Friday, July 10, 2020

Goethe in Fiction

I have posted occasionally on the results of my habit of looking for Goethe's name in the index of books I read, whatever the subject. He shows up everywhere. Just a couple of posts ago,  I introduced  the above subject, which I suspect is a promisingly large one.

There must be some kind of "law" to the effect that once you notice something, it will appear all over the place. Sure enough, this morning, while reading Willa Cather's The Professor's House, I came across a scene in which Goethe himself is the subject.

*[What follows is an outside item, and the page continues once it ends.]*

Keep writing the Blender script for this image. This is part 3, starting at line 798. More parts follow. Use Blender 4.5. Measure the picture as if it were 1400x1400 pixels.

The protagonist of the novel, Godfrey St. Peter, a professor at a Midwestern collge, is in Chicago to give a lecture on his historical work. His son-in-law gives him and his wife tickets for a performance of Mignon at the city's opera house. St. Peter mentions that, when a student in Paris, he had a subscription to the Opéra Comique, where he occasionally saw Mignon. Cather is a wonderful writer, so allow me to introduce her description of the effect of the overture:

The music seemed extraordinarily fresh and genuine still. It might grow old-fashioned, he told himself, but never old, surely, while there was any youth left in men.

On the entrance of the hero, i.e., Wilhelm Meister, St. Peter's wife leans toward him and whispers:

"Am I over-credulous? He looks to me exactly like the pictures of Goethe in his youth."

To which her husband responds:

"So he does to me. He is certainly as tall as Goethe. I didn't know tenors were ever so tall. The Mignon seems young, too."

She was slender, at any rate, and very fragile beside the courtly Wilhelm.

What a lovely evocation of an era in America -- the novel appeared in 1925 -- when people actually had thoughts about what Goethe looked like.